The air smells of toast and impending doom.
> I look curiously through the window at the characters and scene outside.
You press your face against the glass. The view is unremarkable and yet somehow deeply unsettling.
A yellow JCB bulldozer squats on what should be your front lawn, its blade lowered like the jaw of some great mechanical beast. In front of it, a man in a slightly tattersall bathrobe lies sprawled across the mud, looking for all the world like he’s sunbathing on a particularly uncooperative patch of ground. He holds a cup of tea in one hand, which seems an odd choice for a protest.
> I take the tea, my towel, and go outside.
You grab the cup of cold tea from the bedside table — it’s heavier than it looks, as if filled with the weight of unmade decisions. The towel comes away from the bed with a slight resistance, as if it too senses the gravity of what’s about to happen.
You move to the bedroom door, down the stairs (which creak in what might be sympathy or might just be poor construction), and step outside.
> “Arthur, what’s going on?”
The man in the bathrobe blinks up at you, tea sloshing precariously in his cup. He seems genuinely surprised to be addressed at all, let alone by name.
“Well,” he says, sitting up slightly and causing his bathrobe to gap open in a most undignified manner, “I was rather hoping you could tell me that. I woke up this morning, there was a bulldozer outside my house, and I’ve been lying here ever since. It seemed like the sensible thing to do.”
> “Mr Prosser, I was having a lovely lie-in, hoping perhaps Arthur would come back to bed, then I find out that you are threatening Arthur’s house with demolition.”
Mr Prosser’s forehead furrows in deep confusion. He looks at you, then at the man in the bathrobe, then back at you again, as if trying to solve a particularly difficult puzzle.

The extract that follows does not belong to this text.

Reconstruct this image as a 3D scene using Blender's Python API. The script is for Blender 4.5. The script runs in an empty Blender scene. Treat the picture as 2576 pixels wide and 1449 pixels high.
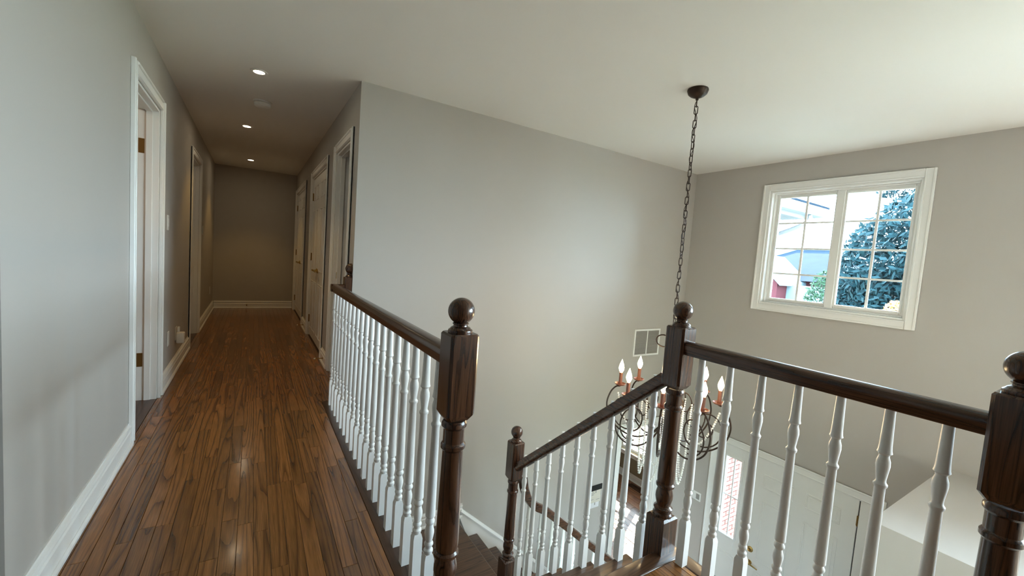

“Arthur’s… wife?” he ventures, though the word seems to cause him physical pain. He consults his clipboard, flipping through pages with increasing desperation. “There’s nothing here about a wife. The property is registered to an Arthur P. Dent. Single occupant.”
The man in the bathrobe — Arthur, presumably — looks up sharply. “Wife?” he repeats, as if the concept is entirely foreign to him. He peers at you with renewed interest. “I don’t… I don’t have a wife.”